Synthesis, Crystal Structure, Magnetism, and Optical Properties of Gd3[SiON3]O—An Oxonitridosilicate Oxide with Noncondensed SiON3 Tetrahedra

Abstract

The novel oxonitridosilicate oxide (sion oxide) Gd3[SiON3]O was obtained by the reaction of gadolinium metal with its carbonate oxide and silicon diimide in a radiofrequency (r.f.) furnace at a temperature of 1400°C. The crystal structure of Gd3[SiON3]O (I4/mcm, a=649.1(2) pm, c=1078.8(6) pm, Z=4, R1=0.0411, wR2=0.0769, 405 F2 values, 19 parameters, 123 K) is isotypic with that of Ba3[SiO4]O and Cs3[CoCl4]Cl. It can be derived from the perovskite structure type by a hierarchical substitution: Ti4+→O2–, O2–→Gd3+, Ca2+→[SiON3]7– resulting in the formation of large [OGd6]16+ octahedra, which are twisted by ξ=16.47(1)° around [001]. The low-temperature single-crystal data investigation led to a crystallographic splitting of the central O atom which could not be resolved at room temperature.
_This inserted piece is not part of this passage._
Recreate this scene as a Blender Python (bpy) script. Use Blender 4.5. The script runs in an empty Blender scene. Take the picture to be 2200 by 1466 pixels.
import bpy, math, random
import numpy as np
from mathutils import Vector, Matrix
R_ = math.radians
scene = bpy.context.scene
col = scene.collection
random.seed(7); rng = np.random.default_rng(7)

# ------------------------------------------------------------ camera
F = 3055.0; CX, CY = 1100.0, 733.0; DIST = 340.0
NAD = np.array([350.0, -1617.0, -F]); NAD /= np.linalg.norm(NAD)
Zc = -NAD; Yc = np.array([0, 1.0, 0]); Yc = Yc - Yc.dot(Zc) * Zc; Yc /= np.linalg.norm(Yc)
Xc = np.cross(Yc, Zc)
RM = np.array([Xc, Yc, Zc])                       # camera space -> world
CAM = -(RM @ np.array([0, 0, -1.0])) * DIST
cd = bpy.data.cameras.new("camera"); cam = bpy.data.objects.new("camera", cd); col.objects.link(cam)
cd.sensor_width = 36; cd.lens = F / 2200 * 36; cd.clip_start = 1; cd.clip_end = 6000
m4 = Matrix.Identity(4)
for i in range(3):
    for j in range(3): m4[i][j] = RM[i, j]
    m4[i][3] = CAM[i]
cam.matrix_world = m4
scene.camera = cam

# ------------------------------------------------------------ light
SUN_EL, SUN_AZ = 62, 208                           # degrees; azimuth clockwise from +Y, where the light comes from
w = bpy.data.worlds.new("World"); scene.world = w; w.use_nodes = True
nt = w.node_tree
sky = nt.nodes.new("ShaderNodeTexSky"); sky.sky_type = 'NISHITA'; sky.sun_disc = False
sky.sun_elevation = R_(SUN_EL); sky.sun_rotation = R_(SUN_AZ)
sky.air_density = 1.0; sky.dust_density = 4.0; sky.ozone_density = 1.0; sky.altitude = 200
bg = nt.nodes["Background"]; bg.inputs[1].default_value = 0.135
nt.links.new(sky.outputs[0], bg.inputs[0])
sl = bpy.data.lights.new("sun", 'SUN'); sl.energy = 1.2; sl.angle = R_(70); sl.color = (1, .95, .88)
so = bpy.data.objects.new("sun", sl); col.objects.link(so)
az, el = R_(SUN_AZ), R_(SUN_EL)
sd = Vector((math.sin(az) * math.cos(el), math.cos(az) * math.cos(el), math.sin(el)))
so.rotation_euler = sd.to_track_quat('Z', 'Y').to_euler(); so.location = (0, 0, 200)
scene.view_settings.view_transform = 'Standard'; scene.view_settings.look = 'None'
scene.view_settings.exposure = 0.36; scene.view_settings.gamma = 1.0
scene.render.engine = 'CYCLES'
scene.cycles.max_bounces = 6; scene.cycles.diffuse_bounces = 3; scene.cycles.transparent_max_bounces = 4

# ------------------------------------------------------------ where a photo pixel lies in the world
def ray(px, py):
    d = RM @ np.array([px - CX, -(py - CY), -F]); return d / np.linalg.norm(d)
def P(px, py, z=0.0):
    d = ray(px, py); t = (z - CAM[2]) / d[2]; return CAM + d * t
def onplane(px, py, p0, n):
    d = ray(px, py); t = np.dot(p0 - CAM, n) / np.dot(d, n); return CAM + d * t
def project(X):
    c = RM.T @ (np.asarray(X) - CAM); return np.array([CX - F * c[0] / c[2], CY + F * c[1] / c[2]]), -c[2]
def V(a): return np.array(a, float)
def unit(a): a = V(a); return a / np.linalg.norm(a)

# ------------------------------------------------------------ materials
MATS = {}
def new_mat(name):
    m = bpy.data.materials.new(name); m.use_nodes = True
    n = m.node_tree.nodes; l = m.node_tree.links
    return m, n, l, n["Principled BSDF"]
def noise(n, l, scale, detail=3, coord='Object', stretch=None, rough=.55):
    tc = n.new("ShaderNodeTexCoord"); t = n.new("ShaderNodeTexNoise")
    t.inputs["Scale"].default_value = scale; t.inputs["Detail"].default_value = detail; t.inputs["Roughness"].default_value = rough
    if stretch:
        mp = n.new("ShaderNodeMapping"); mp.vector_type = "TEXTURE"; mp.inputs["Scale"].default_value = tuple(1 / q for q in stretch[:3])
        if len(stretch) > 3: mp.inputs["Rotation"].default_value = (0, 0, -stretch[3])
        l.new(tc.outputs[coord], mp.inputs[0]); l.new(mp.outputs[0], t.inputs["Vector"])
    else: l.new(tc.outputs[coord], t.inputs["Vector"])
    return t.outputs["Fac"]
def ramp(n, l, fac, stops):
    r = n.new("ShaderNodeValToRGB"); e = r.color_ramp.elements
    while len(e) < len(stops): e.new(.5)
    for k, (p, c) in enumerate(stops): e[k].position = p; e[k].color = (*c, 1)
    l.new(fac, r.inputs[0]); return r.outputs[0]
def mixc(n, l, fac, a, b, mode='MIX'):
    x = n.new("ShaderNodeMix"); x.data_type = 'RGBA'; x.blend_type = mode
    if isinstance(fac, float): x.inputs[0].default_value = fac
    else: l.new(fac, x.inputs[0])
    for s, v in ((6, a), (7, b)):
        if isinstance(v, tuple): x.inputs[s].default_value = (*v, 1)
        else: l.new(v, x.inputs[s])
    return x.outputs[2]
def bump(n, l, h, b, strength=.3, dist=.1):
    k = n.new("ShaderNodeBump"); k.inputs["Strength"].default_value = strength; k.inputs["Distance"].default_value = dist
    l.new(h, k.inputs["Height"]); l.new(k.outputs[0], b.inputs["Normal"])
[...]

The UV–Vis absorption spectra in reflection geometry of the yellow title compound revealed two overlaying broad bands, one peaking at almost the same wavelength as observed in gadolinium oxide (340 nm) and a second red-shifted band at approximately 400 nm indicating a strong influence of nitrogen on the ligand field splitting of the 5d states of Gd3+. Temperature-dependent magnetic susceptibility measurements of Gd3[SiON3]O show Curie–Weiss behavior from 2 to 300 K with an experimental magnetic moment of 7.68(5) μB/Gd, indicating trivalent gadolinium. There is no evidence for magnetic ordering down to 2 K. According to the paramagnetic Curie temperature of −7(1) K, the exchange between the gadolinium magnetic moments is supposed to be only weak. The vibrational spectroscopic data (IR and Raman) are reported.